Guatemalan Human Rights Activist To Teach at Duke

Irma Alicia Velásquez Nimatuj to teach two anthropology courses this semester

Irma Alicia Velásquez Nimatuj  to teach at Duke.
Irma Alicia Velásquez Nimatuj to teach at Duke.

DURHAM, N.C. – Indigenous rights activist Irma Alicia Velásquez Nimatuj will teach two anthropology courses this semester at Duke University as the Center for Latin American and Caribbean Studies’ Spring 2017 Mellon Visiting Professor.

A welcome reception is 5-7 p.m. Tuesday, Feb. 7, in the Ahmadieh Family Conference Hall (Room 240) in the John Hope Franklin Center (2204 Erwin Road). It is free and open to the public.

Velásquez Nimatuj is a journalist, social anthropologist and international spokeswoman for the respect for indigenous cultures. A member of the K'iche Maya people in Guatemala, she earned a doctorate degree in social anthropology from the University of Texas at Austin.

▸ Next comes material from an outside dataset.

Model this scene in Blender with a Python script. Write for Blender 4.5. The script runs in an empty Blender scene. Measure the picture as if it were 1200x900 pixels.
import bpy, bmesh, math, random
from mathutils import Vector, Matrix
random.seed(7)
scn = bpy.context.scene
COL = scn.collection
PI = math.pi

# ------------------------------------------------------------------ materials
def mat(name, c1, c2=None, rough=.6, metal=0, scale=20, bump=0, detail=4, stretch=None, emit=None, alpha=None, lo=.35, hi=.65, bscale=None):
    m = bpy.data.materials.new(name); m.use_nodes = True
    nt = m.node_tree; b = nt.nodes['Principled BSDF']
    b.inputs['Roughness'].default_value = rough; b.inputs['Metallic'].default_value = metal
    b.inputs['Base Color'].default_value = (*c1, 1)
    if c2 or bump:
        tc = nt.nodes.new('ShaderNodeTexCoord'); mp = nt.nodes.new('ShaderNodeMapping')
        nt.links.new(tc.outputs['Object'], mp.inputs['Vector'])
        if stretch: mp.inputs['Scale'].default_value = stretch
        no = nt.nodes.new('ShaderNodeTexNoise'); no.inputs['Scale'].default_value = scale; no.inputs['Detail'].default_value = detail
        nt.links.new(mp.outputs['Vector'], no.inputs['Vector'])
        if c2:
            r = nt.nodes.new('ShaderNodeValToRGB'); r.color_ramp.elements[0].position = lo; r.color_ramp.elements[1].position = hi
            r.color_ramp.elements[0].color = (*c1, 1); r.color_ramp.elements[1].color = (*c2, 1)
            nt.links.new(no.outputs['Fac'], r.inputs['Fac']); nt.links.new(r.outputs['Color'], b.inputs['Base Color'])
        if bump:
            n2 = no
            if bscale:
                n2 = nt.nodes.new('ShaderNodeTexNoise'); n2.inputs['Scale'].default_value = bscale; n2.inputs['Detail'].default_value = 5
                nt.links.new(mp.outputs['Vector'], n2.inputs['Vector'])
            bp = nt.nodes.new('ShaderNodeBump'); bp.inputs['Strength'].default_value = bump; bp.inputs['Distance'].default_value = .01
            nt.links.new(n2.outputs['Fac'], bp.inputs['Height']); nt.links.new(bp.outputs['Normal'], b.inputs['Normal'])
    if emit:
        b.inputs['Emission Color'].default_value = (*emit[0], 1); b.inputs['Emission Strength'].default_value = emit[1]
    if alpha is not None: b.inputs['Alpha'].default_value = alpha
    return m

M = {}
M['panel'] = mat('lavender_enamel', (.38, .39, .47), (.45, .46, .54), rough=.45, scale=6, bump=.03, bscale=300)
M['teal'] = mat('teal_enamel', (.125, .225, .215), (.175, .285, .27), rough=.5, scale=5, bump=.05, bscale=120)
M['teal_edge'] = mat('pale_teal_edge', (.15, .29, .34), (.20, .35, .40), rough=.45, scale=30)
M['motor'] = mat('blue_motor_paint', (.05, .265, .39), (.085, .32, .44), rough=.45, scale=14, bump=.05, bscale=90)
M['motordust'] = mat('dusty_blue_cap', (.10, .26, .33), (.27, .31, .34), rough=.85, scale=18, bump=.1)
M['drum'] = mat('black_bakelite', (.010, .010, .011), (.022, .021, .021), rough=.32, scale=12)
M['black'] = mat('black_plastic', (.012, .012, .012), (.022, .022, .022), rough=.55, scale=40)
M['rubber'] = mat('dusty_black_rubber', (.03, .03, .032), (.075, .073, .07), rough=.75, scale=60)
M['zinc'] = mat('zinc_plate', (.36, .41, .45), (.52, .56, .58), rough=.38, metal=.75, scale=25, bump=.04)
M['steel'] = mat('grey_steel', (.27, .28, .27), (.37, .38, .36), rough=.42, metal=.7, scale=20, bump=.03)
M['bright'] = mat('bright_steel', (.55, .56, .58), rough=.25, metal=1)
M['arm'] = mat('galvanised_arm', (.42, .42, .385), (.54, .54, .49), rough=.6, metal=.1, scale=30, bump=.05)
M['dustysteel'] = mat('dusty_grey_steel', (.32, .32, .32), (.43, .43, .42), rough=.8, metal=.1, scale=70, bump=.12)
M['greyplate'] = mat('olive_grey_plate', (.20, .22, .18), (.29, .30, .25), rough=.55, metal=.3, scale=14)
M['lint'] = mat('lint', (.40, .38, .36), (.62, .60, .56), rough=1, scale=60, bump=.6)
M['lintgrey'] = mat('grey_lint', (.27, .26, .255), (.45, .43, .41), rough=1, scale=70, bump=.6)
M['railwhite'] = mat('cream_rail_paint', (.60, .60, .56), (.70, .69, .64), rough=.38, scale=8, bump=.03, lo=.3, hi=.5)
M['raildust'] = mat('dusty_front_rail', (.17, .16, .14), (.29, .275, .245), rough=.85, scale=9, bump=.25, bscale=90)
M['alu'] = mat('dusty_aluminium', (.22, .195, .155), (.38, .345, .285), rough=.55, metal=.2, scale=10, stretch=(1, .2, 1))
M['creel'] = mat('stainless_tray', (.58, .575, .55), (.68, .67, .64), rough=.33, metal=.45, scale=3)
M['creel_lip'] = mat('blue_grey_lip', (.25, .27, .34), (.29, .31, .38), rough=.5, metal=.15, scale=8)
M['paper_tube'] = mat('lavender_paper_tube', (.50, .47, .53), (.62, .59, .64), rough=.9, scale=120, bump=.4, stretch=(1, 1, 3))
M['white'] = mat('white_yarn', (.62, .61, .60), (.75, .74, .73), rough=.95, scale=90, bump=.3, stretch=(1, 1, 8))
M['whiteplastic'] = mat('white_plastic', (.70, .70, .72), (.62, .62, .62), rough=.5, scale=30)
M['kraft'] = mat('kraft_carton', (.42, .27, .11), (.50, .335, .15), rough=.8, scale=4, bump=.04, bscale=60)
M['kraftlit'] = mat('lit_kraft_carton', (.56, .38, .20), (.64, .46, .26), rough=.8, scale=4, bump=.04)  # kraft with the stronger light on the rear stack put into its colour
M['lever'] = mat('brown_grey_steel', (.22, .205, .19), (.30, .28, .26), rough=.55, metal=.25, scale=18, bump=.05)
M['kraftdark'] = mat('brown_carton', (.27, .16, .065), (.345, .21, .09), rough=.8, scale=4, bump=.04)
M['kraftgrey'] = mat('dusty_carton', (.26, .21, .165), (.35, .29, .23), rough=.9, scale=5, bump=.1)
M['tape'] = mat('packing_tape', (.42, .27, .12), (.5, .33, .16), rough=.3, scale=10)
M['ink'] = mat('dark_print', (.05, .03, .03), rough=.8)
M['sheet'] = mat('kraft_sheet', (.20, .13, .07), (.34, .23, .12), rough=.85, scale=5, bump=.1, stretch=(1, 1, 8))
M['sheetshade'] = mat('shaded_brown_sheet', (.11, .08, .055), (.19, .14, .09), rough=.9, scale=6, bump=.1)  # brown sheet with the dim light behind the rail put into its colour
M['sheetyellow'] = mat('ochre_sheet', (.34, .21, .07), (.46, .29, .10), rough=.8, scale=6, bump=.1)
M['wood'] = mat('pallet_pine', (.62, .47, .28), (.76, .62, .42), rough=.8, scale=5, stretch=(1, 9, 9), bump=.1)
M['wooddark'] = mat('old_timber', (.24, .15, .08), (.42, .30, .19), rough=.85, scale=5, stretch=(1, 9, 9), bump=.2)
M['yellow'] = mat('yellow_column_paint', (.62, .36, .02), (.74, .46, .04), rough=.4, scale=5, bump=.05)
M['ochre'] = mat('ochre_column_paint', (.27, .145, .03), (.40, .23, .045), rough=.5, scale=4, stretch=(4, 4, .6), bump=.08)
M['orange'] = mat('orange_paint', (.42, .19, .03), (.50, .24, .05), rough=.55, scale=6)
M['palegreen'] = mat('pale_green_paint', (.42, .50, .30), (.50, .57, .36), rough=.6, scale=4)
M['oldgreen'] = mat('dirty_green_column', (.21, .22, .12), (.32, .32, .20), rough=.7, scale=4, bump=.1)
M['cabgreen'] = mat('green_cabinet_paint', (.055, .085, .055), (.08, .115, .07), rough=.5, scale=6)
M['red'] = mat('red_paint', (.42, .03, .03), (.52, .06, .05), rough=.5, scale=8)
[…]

Velásquez Nimat is featured in a documentary film, “500 Years,” which premiered last week at the Sundance Film Festival. The film focuses on the resistance of the indigenous Mayan population and the historic genocide trial against former president Efraín Ríos Montt.

In 2003, Velásquez Nimatuj initiated a court case in Guatemala City that made racial discrimination in Guatemala illegal. She has been outspoken about the human rights abuses by the military, particularly on indigenous women. Velásquez Nimatuj also served as an expert witness at a trial on behalf of 15 Maya women who were forced into sexual and domestic servitude by officers of the military during the Guatemalan civil war (1960-1996).

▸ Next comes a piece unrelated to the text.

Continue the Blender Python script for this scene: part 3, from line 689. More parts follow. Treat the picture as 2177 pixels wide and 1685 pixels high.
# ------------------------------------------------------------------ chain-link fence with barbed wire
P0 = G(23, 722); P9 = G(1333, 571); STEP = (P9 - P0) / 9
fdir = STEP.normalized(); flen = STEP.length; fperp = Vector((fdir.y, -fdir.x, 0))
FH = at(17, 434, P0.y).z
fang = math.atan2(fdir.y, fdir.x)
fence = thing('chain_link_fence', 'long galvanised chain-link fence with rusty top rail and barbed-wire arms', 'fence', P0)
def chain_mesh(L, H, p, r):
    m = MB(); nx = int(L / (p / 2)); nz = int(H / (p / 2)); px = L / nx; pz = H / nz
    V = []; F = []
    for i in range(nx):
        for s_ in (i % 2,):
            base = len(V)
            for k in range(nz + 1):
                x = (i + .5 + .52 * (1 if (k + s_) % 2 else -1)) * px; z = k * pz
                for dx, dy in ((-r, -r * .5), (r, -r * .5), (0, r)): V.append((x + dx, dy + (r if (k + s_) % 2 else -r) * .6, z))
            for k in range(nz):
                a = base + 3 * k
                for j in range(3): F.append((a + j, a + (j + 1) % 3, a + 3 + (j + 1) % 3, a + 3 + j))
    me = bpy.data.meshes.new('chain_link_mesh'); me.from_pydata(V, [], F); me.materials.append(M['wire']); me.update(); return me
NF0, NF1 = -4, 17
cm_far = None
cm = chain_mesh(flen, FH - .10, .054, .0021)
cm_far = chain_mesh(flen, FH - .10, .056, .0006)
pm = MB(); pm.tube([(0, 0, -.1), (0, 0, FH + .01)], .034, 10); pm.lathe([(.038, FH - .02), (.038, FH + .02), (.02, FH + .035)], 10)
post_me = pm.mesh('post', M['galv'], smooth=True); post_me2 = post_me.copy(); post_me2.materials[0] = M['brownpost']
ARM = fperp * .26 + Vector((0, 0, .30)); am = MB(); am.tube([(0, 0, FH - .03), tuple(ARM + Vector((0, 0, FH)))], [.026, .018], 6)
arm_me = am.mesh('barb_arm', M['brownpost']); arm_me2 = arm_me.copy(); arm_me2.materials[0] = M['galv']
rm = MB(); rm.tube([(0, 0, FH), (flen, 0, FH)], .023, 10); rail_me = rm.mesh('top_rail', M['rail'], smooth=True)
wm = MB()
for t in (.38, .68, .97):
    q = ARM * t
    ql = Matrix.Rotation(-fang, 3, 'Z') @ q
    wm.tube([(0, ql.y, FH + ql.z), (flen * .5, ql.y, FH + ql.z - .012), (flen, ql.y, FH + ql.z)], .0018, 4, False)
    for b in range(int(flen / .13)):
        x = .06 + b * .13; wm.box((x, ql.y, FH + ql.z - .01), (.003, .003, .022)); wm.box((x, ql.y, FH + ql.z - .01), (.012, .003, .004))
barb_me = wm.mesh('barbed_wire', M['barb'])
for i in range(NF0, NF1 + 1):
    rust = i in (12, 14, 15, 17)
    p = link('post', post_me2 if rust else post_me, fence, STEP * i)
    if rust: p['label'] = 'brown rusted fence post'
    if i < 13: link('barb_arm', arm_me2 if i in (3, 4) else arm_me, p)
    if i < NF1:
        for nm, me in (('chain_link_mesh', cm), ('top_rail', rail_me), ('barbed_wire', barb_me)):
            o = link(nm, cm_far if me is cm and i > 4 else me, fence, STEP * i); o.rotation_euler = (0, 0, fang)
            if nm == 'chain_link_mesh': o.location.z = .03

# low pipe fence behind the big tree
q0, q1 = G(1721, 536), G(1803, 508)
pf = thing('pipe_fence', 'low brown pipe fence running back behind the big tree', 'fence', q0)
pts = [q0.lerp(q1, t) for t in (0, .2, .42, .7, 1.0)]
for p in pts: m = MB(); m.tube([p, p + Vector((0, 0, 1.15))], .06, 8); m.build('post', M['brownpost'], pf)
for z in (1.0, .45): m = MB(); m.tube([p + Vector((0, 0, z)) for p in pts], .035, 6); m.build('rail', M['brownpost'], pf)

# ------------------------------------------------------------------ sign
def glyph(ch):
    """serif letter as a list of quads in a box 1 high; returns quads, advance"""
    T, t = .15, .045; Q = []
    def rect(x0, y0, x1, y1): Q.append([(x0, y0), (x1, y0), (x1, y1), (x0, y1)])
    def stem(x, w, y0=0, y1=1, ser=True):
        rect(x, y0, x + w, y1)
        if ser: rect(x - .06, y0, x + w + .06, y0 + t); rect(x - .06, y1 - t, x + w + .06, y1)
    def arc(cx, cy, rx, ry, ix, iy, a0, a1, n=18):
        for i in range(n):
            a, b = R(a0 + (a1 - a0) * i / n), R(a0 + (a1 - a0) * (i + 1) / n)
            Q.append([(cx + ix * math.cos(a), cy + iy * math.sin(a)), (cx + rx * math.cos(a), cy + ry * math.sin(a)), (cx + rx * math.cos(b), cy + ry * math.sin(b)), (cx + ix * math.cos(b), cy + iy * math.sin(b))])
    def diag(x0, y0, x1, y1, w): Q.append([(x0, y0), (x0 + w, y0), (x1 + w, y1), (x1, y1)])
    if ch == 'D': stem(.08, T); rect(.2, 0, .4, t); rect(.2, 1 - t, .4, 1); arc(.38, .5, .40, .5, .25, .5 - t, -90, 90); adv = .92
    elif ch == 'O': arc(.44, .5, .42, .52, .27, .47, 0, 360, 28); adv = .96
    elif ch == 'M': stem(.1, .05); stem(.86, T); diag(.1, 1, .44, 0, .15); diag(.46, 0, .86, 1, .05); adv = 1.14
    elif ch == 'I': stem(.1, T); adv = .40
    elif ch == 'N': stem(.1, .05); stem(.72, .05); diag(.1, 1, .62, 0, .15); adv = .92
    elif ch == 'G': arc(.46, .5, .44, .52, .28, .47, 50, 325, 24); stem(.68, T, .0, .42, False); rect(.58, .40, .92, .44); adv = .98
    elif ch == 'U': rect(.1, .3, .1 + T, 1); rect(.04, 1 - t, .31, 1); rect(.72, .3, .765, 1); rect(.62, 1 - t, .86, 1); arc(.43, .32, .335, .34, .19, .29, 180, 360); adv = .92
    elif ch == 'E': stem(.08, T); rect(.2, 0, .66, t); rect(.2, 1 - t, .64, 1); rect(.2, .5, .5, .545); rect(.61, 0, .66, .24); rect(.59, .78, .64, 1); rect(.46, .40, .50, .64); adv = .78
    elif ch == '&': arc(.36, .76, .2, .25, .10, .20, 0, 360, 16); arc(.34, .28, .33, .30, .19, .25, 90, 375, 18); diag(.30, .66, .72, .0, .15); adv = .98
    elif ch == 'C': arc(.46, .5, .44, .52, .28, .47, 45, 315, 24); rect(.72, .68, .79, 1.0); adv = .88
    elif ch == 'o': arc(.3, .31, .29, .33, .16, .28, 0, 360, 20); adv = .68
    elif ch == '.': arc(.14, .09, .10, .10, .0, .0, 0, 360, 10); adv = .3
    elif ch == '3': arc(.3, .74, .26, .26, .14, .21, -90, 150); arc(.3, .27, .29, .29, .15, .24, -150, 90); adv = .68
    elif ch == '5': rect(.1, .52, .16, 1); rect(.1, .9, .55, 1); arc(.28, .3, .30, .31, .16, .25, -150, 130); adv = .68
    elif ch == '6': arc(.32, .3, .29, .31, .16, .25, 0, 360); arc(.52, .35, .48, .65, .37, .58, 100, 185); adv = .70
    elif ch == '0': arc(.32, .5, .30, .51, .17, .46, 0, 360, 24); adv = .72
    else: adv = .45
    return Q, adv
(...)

At Duke she will teach an undergraduate course on “Indigenous Resistance & Revolution: Mexico and Central America” and a graduate course with Diane Nelson, professor of cultural anthropology at Duke, on “Indigeneity, Ontology, Epistemology and Anthropology.”

“Velásquez Nimatuj is one of the most important intellectuals and activists in Guatemala,” Nelson said. “Her books on Mayan struggles for land after a genocidal war are some of the best analyses of this central issue in Guatemalan history, and her many years working for indigenous, women’s and human rights after the 1996 peace accords have brought her international acclaim. It is an honor and a special opportunity to have her here at Duke this semester.”

Velásquez Nimatuj continues to speak out for more access to education and health for indigenous peoples. She is involved in international human, indigenous and women’s rights projects, most recently in Bolivia and Kenya, and continues to write a weekly opinion column in El Periódico de Guatemala.